Where disruption is most visible
– Contract lifecycle management (CLM): Automated drafting, clause library reuse, and workflow orchestration speed up contracting cycles. Integrated CLM platforms reduce risk by enforcing approved language, tracking obligations, and surfacing renewal or compliance deadlines.
– Document review and e-discovery: Automated culling and relevance-ranking of large data sets shrink review timelines and costs.
Predictive prioritization and near-duplicate detection let teams focus human review where it matters most.
– Research and knowledge management: Language-enabled search and summarization improve retrieval from precedent repositories, memos, and case law. Faster synthesis of legal authority helps attorneys prepare arguments and advise clients more efficiently.
– Litigation and court tech: Virtual hearing platforms, digital filing, and remote evidence presentation are normalizing hybrid procedures.
Analytics-driven calendaring and case-management tools help manage docket risk and resource allocation.
– Compliance automation: Continuous monitoring tools translate regulatory change into action items, enabling faster updates to policies and automated reporting for regulated operations.
– Access to justice: Consumer-facing platforms and automated intake systems lower cost and complexity for routine legal needs, expanding reach to underserved populations.
Risks that require attention
Technological tools are powerful but imperfect. Errors in automated outputs, biased training data, or misapplied rules can lead to incorrect legal positions or missed obligations. Confidentiality and data protection are critical when systems process sensitive client information.
There’s also a regulatory and ethical overlay: use must avoid unauthorized practice, preserve attorney-client privilege, and comply with professional responsibilities.
Practical adoption checklist
– Start with a process audit: Identify repetitive, high-volume tasks with measurable time or cost savings.
– Run targeted pilots: Test tools on limited scopes, measure accuracy, throughput, and cost impact before scaling.
– Maintain human oversight: Keep lawyers in the loop for final review, strategy decisions, and client-facing outputs.
– Define governance and validation: Create standards for quality testing, periodic revalidation, and change-control for automated rules and workflows.

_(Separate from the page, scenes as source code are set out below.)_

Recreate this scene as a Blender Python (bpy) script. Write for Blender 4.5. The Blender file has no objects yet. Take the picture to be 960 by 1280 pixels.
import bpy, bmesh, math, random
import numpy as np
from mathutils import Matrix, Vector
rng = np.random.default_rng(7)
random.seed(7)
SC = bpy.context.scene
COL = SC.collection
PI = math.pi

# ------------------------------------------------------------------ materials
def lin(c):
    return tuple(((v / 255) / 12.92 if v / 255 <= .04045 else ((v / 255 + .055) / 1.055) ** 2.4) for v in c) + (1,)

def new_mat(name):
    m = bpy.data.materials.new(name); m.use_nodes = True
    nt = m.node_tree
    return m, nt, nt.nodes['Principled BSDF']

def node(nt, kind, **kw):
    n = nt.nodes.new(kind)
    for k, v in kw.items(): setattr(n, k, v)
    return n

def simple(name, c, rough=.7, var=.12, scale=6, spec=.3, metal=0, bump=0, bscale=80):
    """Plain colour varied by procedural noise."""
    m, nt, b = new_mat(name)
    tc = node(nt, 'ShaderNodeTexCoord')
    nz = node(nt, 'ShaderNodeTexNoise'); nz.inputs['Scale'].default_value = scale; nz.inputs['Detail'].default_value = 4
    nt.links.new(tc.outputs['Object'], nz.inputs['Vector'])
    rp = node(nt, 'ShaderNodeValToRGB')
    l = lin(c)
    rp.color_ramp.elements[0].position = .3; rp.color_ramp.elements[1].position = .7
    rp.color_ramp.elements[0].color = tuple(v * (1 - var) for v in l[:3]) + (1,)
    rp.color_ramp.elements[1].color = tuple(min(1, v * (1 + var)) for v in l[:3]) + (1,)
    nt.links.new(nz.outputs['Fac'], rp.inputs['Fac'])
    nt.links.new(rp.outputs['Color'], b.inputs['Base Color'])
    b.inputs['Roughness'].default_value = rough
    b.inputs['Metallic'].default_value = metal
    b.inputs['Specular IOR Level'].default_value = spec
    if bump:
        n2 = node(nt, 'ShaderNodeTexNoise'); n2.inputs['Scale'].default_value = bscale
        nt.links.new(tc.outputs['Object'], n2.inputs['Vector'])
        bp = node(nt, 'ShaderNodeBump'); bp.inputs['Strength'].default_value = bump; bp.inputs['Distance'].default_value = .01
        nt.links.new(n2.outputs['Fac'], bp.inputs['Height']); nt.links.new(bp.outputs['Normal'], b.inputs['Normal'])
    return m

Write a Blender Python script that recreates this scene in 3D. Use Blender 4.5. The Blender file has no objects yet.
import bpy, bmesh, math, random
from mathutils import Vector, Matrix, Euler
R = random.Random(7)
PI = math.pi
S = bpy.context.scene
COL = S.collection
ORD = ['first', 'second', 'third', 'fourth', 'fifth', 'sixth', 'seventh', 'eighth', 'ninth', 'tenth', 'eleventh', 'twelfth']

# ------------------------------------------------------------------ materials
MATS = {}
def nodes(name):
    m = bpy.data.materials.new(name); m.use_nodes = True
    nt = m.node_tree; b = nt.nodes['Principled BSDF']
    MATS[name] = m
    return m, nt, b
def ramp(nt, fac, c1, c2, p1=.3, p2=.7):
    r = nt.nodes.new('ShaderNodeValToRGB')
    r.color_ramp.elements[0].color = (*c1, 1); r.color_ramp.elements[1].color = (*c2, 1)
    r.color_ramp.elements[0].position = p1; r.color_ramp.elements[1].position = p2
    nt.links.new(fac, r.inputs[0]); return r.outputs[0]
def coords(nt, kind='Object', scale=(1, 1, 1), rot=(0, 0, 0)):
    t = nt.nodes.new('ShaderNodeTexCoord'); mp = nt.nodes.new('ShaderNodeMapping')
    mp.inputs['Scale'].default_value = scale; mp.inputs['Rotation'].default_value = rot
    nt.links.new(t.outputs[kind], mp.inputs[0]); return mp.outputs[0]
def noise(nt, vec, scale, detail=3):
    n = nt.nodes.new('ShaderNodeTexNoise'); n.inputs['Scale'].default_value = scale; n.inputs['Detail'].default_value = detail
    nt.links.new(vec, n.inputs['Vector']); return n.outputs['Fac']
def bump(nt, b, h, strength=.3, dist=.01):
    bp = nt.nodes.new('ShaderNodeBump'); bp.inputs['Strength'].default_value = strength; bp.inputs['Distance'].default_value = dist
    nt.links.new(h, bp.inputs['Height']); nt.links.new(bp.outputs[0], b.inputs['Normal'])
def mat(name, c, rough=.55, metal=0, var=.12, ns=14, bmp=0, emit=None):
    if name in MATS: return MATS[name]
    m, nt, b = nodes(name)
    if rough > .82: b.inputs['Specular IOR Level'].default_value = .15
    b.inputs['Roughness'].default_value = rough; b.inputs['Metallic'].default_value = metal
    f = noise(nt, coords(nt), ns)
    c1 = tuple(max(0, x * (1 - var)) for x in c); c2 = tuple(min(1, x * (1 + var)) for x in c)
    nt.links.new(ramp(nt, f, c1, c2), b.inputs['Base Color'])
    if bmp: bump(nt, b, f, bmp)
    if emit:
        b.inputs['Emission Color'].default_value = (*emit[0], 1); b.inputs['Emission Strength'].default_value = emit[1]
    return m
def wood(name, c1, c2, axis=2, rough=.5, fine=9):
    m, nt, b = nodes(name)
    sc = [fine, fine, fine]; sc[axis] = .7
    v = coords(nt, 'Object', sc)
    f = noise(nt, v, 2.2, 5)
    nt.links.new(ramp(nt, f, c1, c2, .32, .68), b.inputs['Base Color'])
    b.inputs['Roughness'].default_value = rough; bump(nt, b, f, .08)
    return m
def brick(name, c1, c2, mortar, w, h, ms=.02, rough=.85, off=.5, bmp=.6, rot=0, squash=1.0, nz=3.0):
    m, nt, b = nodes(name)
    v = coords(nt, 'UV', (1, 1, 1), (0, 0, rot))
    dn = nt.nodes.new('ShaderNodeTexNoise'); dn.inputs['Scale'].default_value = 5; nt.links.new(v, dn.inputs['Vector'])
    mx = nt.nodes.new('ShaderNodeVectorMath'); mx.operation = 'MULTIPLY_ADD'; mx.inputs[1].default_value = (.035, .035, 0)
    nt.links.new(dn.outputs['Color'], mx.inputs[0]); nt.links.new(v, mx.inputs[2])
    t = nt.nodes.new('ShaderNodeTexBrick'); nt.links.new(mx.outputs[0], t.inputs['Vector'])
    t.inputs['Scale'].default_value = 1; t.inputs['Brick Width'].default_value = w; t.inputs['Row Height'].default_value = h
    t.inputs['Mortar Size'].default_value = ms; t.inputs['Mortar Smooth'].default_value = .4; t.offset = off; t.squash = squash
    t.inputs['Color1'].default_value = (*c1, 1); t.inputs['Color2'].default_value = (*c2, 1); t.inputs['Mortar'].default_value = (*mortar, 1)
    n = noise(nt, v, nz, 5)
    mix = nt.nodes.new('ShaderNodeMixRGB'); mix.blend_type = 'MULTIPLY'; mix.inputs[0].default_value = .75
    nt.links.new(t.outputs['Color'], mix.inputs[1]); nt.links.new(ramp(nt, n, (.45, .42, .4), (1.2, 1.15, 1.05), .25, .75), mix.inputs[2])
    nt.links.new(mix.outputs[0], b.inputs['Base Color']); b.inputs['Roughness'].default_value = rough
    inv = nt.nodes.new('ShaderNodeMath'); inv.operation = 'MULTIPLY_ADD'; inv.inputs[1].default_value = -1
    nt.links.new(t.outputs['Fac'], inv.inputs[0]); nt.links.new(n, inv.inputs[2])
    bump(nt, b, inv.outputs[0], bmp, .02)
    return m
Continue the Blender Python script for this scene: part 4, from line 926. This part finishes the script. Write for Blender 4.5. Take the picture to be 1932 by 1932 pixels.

– Vet vendors thoroughly: Review security certifications, data handling practices, explainability of outputs, and liability terms.
– Train staff and adjust workflows: Invest in upskilling and change management so teams can use tools effectively and safely.

– Monitor metrics: Track cycle times, error rates, client satisfaction, and compliance outcomes to measure ROI and surface issues early.
Opportunity and responsibility
When adopted carefully, legal tech disruption can deliver faster service, lower costs, and broader access to legal help, while freeing practitioners to focus on judgment, negotiation, and complex problem solving.
Balancing innovation with robust governance, privacy protections, and ethical practice turns disruptive tools into sustainable advantages for firms, in-house teams, and the people they serve.